**WHAT IS BEING ASKED**
Your task is to write out only the lines running from the line with "Generate a Blender" to the line with "from mathutils import Vector, Matrix, noise", both ends kept, with no images.

· · · · ·

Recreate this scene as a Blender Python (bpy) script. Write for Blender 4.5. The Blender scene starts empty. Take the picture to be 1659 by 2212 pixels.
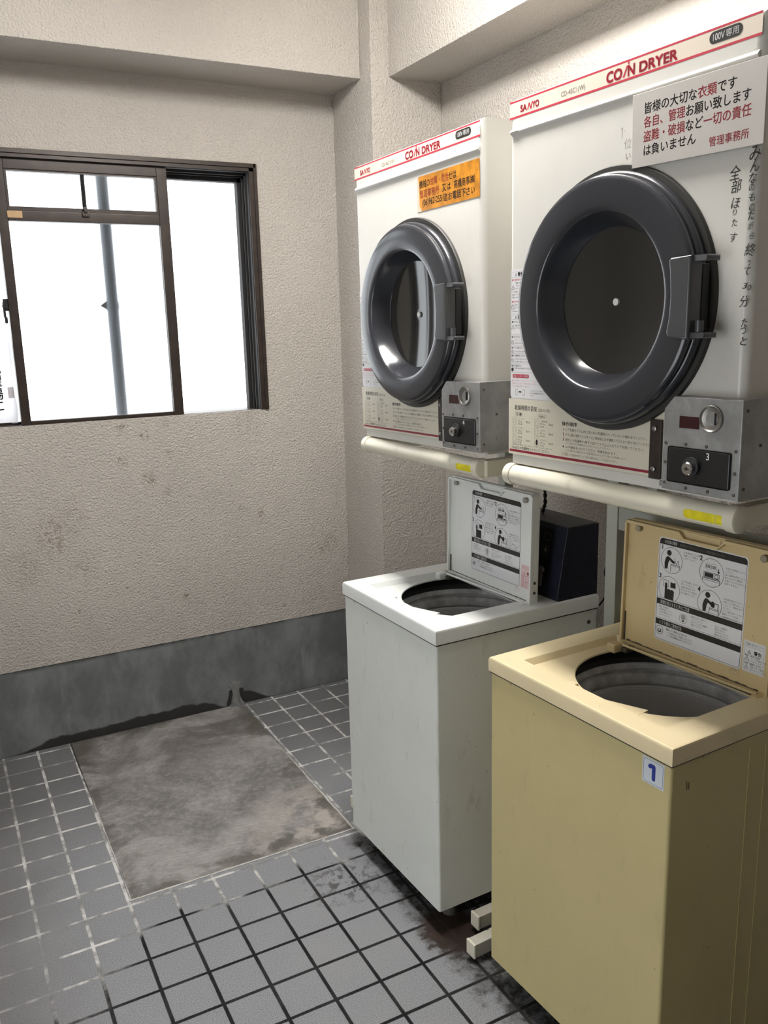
import bpy, bmesh, math, random
from mathutils import Vector, Matrix
random.seed(7)
S = bpy.context.scene
COL = S.collection

# ------------------------------------------------------------------ camera
cam_d = bpy.data.cameras.new('camera'); cam = bpy.data.objects.new('camera', cam_d); COL.objects.link(cam)
F_PX, PITCH, YAW, ROLL, CAM_H = 1850.66, -0.2139, 0.4838, -0.0256, 1.6377
fw = Vector((math.sin(YAW)*math.cos(PITCH), math.cos(YAW)*math.cos(PITCH), math.sin(PITCH)))
rt = Vector((math.cos(YAW), -math.sin(YAW), 0)); up = rt.cross(fw)
R_ = rt*math.cos(ROLL) + up*math.sin(ROLL); U_ = up*math.cos(ROLL) - rt*math.sin(ROLL)
m = Matrix((R_, U_, -fw)).transposed().to_4x4(); m.translation = Vector((0, 0, CAM_H))
cam.matrix_world = m
cam_d.sensor_fit = 'VERTICAL'; cam_d.sensor_height = 24.0; cam_d.lens = 24.0*F_PX/2212
cam_d.clip_start = 0.02
S.camera = cam
# ------------------------------------------------------------------ world, exposure
W = bpy.data.worlds.new('overcast_sky'); S.world = W; W.use_nodes = True
bgn = W.node_tree.nodes['Background']; bgn.inputs[0].default_value = (0.93, 0.97, 1.0, 1); bgn.inputs[1].default_value = 4.0
S.view_settings.view_transform = 'Standard'; S.view_settings.look = 'None'
S.view_settings.exposure = 0.0; S.view_settings.gamma = 1.0; S.view_settings.use_curve_mapping = False
S.cycles.use_denoising = True
S.cycles.max_bounces = 10; S.cycles.diffuse_bounces = 6; S.cycles.glossy_bounces = 5; S.cycles.transmission_bounces = 8
S.cycles.sample_clamp_indirect = 8.0
S.cycles.caustics_reflective = False; S.cycles.caustics_refractive = True
LAMP_STRENGTH = 80.0
LAMP = (0.94, 1.84, 2.95)      # long fluorescent fixture on the ceiling (x, y, ceiling height)

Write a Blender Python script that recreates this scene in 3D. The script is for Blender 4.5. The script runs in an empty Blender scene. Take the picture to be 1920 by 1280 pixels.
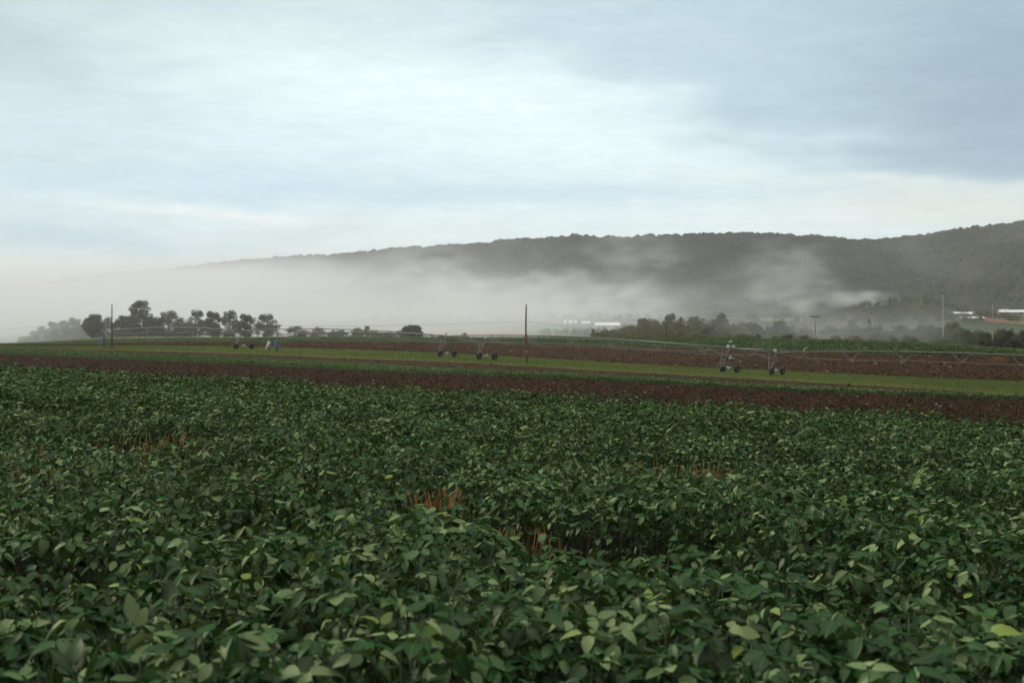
import bpy, math, random
import numpy as np
from mathutils import Vector
R = math.radians
random.seed(7)
rng = np.random.default_rng(11)
sc = bpy.context.scene
COL = sc.collection
F = 2133.0          # focal length in units of the 1920 px wide photo (40 mm lens)
CZ = 2.0            # camera height
SL = 0.65           # the crop strips run along the line  Y + SL*X = t

# ------------------------------------------------------------------ helpers
def tag(o, label=None, cat=None, group=None, kind=None):
    if label: o['label'] = label
    if cat: o['category'] = cat
    if group: o['group'] = group
    if kind: o['kind'] = kind
    return o

def empty(name, loc, rz=0.0):
    o = bpy.data.objects.new(name, None); COL.objects.link(o)
    o.location = loc; o.rotation_euler = (0, 0, rz); o.empty_display_size = 0.3
    return o

def link_mesh(name, me, parent=None):
    o = bpy.data.objects.new(name, me); COL.objects.link(o)
    if parent is not None: o.parent = parent
    return o

def np_mesh(name, V, faces, mats, smooth=False, attr=None, midx=None):
    """V (n,3); faces: list of int arrays (m,k)"""
    me = bpy.data.meshes.new(name)
    V = np.asarray(V, dtype=np.float32)
    me.vertices.add(len(V)); me.vertices.foreach_set('co', V.ravel())
    loops = np.concatenate([f.ravel() for f in faces]).astype(np.int32)
    tot = np.concatenate([np.full(len(f), f.shape[1], dtype=np.int32) for f in faces])
    start = np.concatenate([[0], np.cumsum(tot)[:-1]]).astype(np.int32)
    me.loops.add(len(loops)); me.loops.foreach_set('vertex_index', loops)
    me.polygons.add(len(tot)); me.polygons.foreach_set('loop_start', start)
    me.polygons.foreach_set('loop_total', tot)
    me.polygons.foreach_set('use_smooth', np.full(len(tot), smooth, dtype=bool))
    if midx is not None: me.polygons.foreach_set('material_index', np.asarray(midx, dtype=np.int32))
    for m in (mats if isinstance(mats, (list, tuple)) else [mats]): me.materials.append(m)
    if attr is not None:
        a = me.attributes.new('leaf', 'FLOAT_VECTOR', 'POINT')
        a.data.foreach_set('vector', np.asarray(attr, dtype=np.float32).ravel())
    me.update(calc_edges=True); me.validate()
    return me

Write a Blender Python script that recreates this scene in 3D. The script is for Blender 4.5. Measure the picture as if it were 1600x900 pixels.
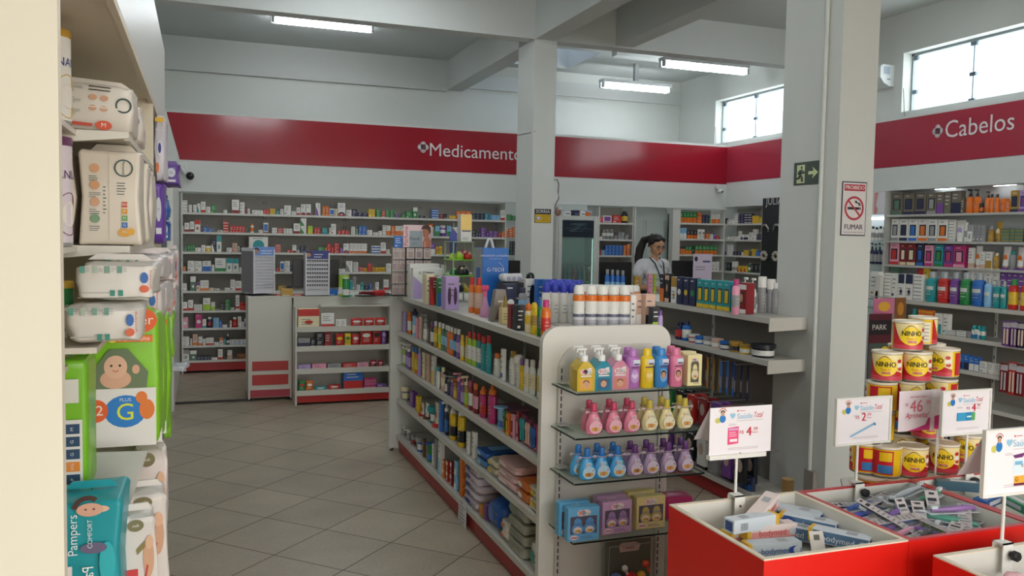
import bpy, math, random
from mathutils import Vector, Matrix
random.seed(7)
SC = bpy.context.scene
for _o in list(bpy.data.objects): bpy.data.objects.remove(_o)
COL = SC.collection
PI = math.pi

# ---------------------------------------------------------------- camera
FPX, EYE = 1323.8, 1.6
YAW, PITCH, ROLL = 0.351108329, 0.0593684212, -0.0184368543
def _cam_axes():
    cy, sy, cp, sp = math.cos(YAW), math.sin(YAW), math.cos(PITCH), math.sin(PITCH)
    fwd = Vector((sy*cp, cy*cp, -sp)); right = Vector((cy, -sy, 0)); down = fwd.cross(right)
    cr, sr = math.cos(ROLL), math.sin(ROLL)
    return right*cr + down*sr, down*cr - right*sr, fwd
RT, DN, FW = _cam_axes()
EYEP = Vector((0, 0, EYE))
cam = bpy.data.objects.new('camera', bpy.data.cameras.new('camera')); COL.objects.link(cam)
cam.data.sensor_width = 36.0; cam.data.lens = FPX/1600*36.0
cam.data.clip_start = 0.05; cam.data.clip_end = 200
cam.matrix_world = Matrix(((RT.x, -DN.x, -FW.x, 0), (RT.y, -DN.y, -FW.y, 0), (RT.z, -DN.z, -FW.z, EYE), (0, 0, 0, 1)))
SC.camera = cam

# ---------------------------------------------------------------- world and exposure
SC.view_settings.view_transform = 'Standard'; SC.view_settings.look = 'None'
SC.view_settings.gamma = 1; SC.view_settings.use_curve_mapping = False
SC.view_settings.exposure = 0.0
SKY_STRENGTH = 5.4
W = bpy.data.worlds.new('overcast sky'); SC.world = W; W.use_nodes = True
_bg = W.node_tree.nodes['Background']; _bg.inputs[0].default_value = (1.0, 0.97, 0.92, 1); _bg.inputs[1].default_value = SKY_STRENGTH
try:
    SC.cycles.use_denoising = True; SC.cycles.max_bounces = 7; SC.cycles.diffuse_bounces = 5; SC.cycles.transparent_max_bounces = 12
    SC.cycles.glossy_bounces = 3; SC.cycles.transmission_bounces = 5; SC.cycles.sample_clamp_indirect = 6
    SC.cycles.caustics_reflective = False; SC.cycles.caustics_refractive = False
except Exception: pass
TUBE_POWER = 44.0
def portal(name, loc, rot, sx, sy):
    l = bpy.data.lights.new(name, 'AREA'); l.shape = 'RECTANGLE'; l.size = sx; l.size_y = sy
    try: l.cycles.is_portal = True
    except Exception: return
    o = bpy.data.objects.new(name, l); COL.objects.link(o); o.location = loc; o.rotation_euler = rot; o['kind'] = 'helper'

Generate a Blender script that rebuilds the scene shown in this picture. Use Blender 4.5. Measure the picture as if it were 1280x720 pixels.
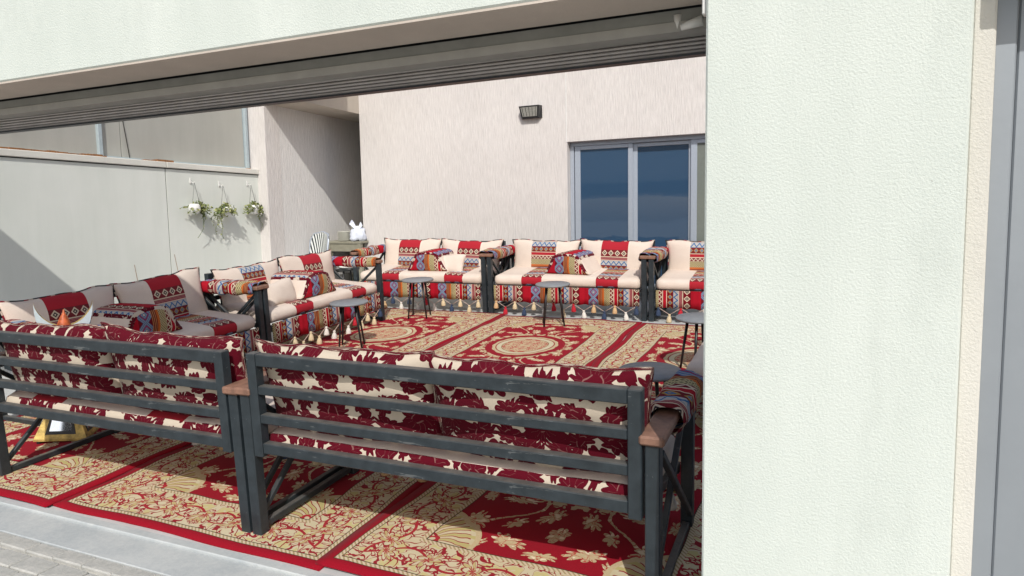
import bpy, bmesh, math, random
from mathutils import Vector, Matrix, noise

for o in list(bpy.data.objects): bpy.data.objects.remove(o)
SC = bpy.context.scene
COL = SC.collection
rnd = random.Random(7)
PI = math.pi

# ------------------------------------------------------------------ camera
cam_d = bpy.data.cameras.new('camera'); cam = bpy.data.objects.new('camera', cam_d); COL.objects.link(cam)
cam_d.sensor_width = 36; cam_d.lens = 875/1280*36; cam_d.clip_start = 0.05; cam_d.clip_end = 1500
R0 = Vector((0.91724894, 0.39791634, -0.01780335)); R1 = Vector((0.02165714, -0.0944534, -0.99529369)); R2 = Vector((-0.39772521, 0.91254651, -0.09525501))
mw = Matrix.Identity(4)
for i in range(3):
    mw[i][0] = R0[i]; mw[i][1] = -R1[i]; mw[i][2] = -R2[i]
mw.translation = (0, 0, 1.55)
cam.matrix_world = mw
SC.camera = cam
SC.render.resolution_x = 1024; SC.render.resolution_y = 576

# ------------------------------------------------------------------ world, sun, exposure
SUN_TO = Vector((-0.5, 1.0, -0.96)).normalized()      # the way the light travels
elev = math.asin(-SUN_TO.z); az = math.atan2(-SUN_TO.x, -SUN_TO.y)
world = bpy.data.worlds.new("World"); SC.world = world; world.use_nodes = True
wn = world.node_tree
sky = wn.nodes.new('ShaderNodeTexSky'); sky.sky_type = 'NISHITA'; sky.sun_disc = False
sky.sun_elevation = elev; sky.sun_rotation = az; sky.dust_density = 2.5; sky.air_density = 1.0
bg = wn.nodes['Background']; bg.inputs[1].default_value = 0.15
wn.links.new(sky.outputs[0], bg.inputs[0])
sun_d = bpy.data.lights.new('sun', 'SUN'); sun_d.energy = 4.2; sun_d.angle = math.radians(0.5); sun_d.color = (1.0, 0.965, 0.91)
sun = bpy.data.objects.new('sun', sun_d); COL.objects.link(sun)
sun.rotation_euler = SUN_TO.to_track_quat('-Z', 'Y').to_euler()
SC.view_settings.view_transform = 'Standard'; SC.view_settings.look = 'None'
SC.view_settings.exposure = -0.34; SC.view_settings.gamma = 1
SC.render.engine = 'CYCLES'
SC.cycles.max_bounces = 8

# ------------------------------------------------------------------ the yard floor rises towards the back
SLOPE = math.atan(0.065)
ROLL = Matrix.Translation((-2.6, 0, 0)) @ Matrix.Rotation(.009, 4, 'Y') @ Matrix.Translation((2.6, 0, 0))
TF = ROLL @ Matrix.Translation((0, 2.4, 0)) @ Matrix.Rotation(SLOPE, 4, 'X') @ Matrix.Translation((0, -2.4, 0))
def onfloor(x, y, z=0, rz=0): return TF @ Matrix.Translation((x, y, z)) @ Matrix.Rotation(rz, 4, 'Z')

# ------------------------------------------------------------------ object helpers
def tag(o, label=None, cat=None, group=None, kind=None):
    if label: o['label'] = label
    if cat: o['category'] = cat
    if group: o['group'] = group
    if kind: o['kind'] = kind
    return o
def thing(name, mat, label, cat, group=None):
    o = bpy.data.objects.new(name, None); COL.objects.link(o); o.empty_display_size = .1
    o.matrix_world = mat
    return tag(o, label, cat, group)
def link(name, me, parent=None, mat=None):
    o = bpy.data.objects.new(name, me); COL.objects.link(o)
    if parent: o.parent = parent
    if mat is not None: o.matrix_basis = mat
    return o

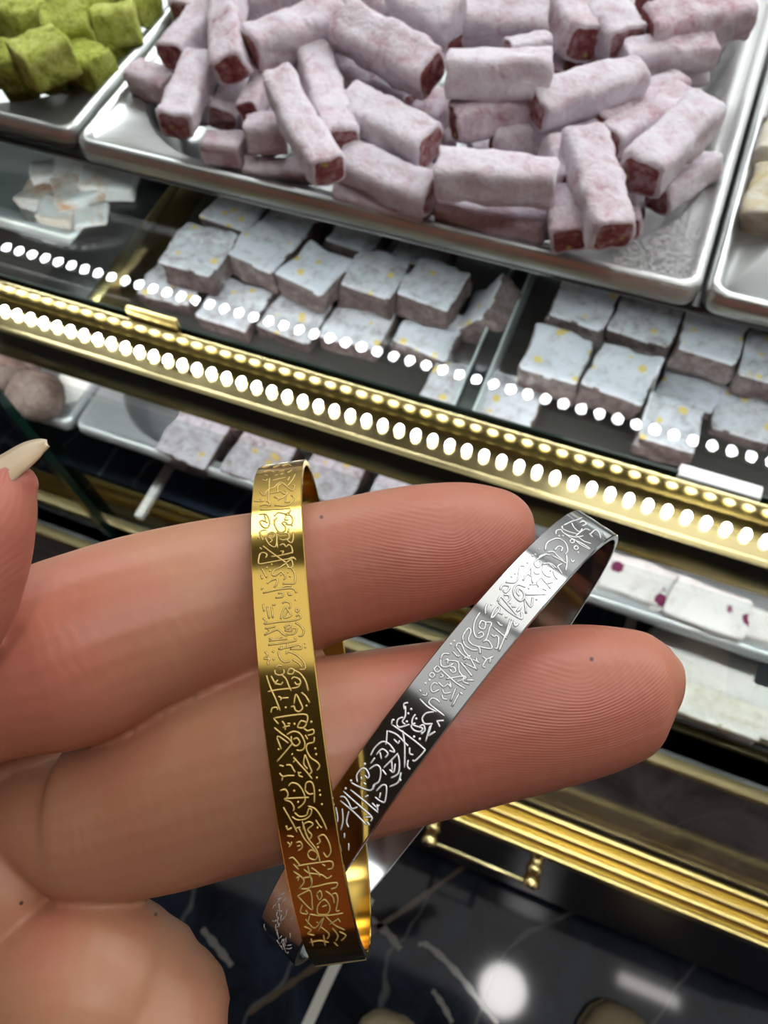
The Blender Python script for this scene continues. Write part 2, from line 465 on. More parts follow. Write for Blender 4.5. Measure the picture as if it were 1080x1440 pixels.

· · · · ·

**FULL RESPONSE**
Generate a Blender script that rebuilds the scene shown in this picture. Use Blender 4.5. Measure the picture as if it were 1280x720 pixels.
import bpy, bmesh, math, random
from mathutils import Vector, Matrix, noise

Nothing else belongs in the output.